La criminalisation des militant.e.s écologistes comme Paul Watson n’est pas seulement une injustice : c’est une menace pour l’avenir de la planète. En s’attaquant à celles et ceux qui protègent les écosystèmes comme le fait le Japon, ces États affaiblissent la lutte contre les crises climatiques et environnementales.
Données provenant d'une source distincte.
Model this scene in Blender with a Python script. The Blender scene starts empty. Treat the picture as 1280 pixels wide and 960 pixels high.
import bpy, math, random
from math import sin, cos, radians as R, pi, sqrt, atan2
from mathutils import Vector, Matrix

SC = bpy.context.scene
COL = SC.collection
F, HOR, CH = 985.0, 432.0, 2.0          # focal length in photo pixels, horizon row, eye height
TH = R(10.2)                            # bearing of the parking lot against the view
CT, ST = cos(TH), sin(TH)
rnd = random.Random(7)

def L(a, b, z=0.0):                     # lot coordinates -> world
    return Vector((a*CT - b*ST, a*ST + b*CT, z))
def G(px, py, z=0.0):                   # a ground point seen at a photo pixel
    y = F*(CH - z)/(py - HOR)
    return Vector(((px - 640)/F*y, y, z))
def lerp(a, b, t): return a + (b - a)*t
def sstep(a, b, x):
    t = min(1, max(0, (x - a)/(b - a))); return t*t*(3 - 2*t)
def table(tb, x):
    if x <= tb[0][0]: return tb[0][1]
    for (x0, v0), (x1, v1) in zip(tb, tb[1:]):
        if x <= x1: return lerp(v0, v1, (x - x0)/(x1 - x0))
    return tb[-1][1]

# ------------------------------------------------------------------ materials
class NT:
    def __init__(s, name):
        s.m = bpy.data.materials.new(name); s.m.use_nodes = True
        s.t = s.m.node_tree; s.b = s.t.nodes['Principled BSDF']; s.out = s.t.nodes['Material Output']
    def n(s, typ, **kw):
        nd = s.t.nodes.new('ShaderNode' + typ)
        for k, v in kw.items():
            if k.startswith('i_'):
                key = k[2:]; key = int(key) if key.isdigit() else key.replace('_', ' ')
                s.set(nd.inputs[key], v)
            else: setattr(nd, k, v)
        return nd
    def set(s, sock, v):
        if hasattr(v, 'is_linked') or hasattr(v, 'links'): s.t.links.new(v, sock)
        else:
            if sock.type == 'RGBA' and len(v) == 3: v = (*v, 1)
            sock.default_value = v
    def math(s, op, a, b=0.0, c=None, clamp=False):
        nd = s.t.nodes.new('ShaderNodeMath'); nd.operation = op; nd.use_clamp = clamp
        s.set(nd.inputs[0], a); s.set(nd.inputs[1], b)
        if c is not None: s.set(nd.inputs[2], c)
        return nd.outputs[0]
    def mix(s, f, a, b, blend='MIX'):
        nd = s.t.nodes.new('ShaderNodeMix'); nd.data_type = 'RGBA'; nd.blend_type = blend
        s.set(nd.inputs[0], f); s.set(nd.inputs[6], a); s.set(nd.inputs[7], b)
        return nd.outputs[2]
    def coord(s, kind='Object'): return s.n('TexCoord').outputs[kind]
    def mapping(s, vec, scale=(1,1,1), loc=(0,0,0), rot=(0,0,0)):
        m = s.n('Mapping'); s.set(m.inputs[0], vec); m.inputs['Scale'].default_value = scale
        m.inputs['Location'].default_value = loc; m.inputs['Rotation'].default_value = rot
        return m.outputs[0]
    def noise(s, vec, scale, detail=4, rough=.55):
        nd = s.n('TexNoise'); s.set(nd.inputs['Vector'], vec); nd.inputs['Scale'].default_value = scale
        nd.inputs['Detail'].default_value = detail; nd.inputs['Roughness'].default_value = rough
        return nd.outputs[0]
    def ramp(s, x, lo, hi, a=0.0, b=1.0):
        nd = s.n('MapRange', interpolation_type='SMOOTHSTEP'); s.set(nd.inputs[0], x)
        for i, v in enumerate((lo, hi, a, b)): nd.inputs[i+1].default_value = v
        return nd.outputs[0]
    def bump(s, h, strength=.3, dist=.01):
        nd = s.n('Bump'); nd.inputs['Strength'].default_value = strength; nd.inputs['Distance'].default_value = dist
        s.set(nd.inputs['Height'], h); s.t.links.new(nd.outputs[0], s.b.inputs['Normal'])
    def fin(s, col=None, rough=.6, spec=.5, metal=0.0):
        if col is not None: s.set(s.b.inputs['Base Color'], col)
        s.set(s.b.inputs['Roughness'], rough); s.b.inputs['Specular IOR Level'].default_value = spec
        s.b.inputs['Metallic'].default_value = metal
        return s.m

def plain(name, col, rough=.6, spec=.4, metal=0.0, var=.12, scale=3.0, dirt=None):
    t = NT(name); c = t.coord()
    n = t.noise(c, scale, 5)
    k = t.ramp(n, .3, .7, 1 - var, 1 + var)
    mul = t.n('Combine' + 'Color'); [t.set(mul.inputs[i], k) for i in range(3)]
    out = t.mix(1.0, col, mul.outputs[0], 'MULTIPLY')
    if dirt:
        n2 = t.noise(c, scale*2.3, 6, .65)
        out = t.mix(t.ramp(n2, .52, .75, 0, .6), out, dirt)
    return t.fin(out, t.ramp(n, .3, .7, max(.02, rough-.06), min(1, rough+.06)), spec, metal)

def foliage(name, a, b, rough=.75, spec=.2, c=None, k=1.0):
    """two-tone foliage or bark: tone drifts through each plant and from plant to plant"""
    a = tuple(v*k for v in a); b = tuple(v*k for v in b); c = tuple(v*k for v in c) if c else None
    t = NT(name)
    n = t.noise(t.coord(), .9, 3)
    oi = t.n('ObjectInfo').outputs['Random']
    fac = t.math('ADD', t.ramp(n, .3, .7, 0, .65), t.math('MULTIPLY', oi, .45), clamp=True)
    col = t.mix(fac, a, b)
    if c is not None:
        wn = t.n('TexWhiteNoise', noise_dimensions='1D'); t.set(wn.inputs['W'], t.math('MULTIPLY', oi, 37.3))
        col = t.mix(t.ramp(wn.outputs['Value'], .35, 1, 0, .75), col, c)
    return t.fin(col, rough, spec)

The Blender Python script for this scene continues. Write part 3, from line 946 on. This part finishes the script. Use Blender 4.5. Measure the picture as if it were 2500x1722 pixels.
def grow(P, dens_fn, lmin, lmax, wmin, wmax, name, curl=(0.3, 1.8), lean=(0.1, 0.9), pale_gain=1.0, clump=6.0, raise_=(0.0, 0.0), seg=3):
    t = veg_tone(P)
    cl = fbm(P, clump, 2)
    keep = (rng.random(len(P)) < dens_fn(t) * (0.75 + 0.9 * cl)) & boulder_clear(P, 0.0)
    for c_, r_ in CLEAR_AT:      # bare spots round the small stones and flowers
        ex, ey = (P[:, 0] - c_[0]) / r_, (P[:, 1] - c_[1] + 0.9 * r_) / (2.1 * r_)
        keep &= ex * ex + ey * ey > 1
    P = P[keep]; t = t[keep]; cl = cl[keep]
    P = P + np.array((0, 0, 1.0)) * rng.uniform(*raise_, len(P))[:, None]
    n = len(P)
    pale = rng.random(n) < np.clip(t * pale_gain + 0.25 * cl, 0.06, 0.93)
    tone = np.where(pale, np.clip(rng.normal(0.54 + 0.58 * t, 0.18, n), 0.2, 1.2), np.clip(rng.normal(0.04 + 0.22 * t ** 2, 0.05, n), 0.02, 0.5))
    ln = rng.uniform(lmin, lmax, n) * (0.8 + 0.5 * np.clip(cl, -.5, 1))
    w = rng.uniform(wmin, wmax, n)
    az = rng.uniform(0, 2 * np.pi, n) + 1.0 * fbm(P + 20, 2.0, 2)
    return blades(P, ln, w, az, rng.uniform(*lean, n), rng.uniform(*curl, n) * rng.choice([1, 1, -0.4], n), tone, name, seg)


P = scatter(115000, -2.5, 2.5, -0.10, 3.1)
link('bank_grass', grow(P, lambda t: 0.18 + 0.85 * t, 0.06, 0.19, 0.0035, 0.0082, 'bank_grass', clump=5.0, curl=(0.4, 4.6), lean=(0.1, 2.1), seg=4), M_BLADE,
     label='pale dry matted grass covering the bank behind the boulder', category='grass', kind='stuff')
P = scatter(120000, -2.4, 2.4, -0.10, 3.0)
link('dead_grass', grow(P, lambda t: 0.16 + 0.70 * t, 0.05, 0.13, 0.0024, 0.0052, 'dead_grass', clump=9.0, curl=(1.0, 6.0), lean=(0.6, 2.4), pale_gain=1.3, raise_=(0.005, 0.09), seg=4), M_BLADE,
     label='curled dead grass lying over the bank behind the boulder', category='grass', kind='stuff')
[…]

L’Union européenne, qui aspire à être un modèle écologique mondial, se retrouve de plus en plus face à la prise de mesures concrètes pour défendre ses valeurs. Le procès de Paul Watson a été un potentiel test pour l’Union européenne et son avenir : choisira-t-elle de protéger davantage les défenseur de la planète ou cédera-t-elle aux pressions diplomatiques et économiques ? L’Europe doit démontrer qu’elle est prête à défendre non seulement ses engagements écologiques, mais aussi celles et ceux qui risquent tout pour les faire respecter. Le tribunal de Nuuk a décidé la non extradition de Paul Watson vers le Japon ce mardi 17 décembre 2024 selon l'avocate de Paul Watson, Julie Stage. Il a quitté sa cellule de la prison de Nuuk où il était en détention provisoire depuis plus de 5 mois en attendant le verdict de la justice danoise.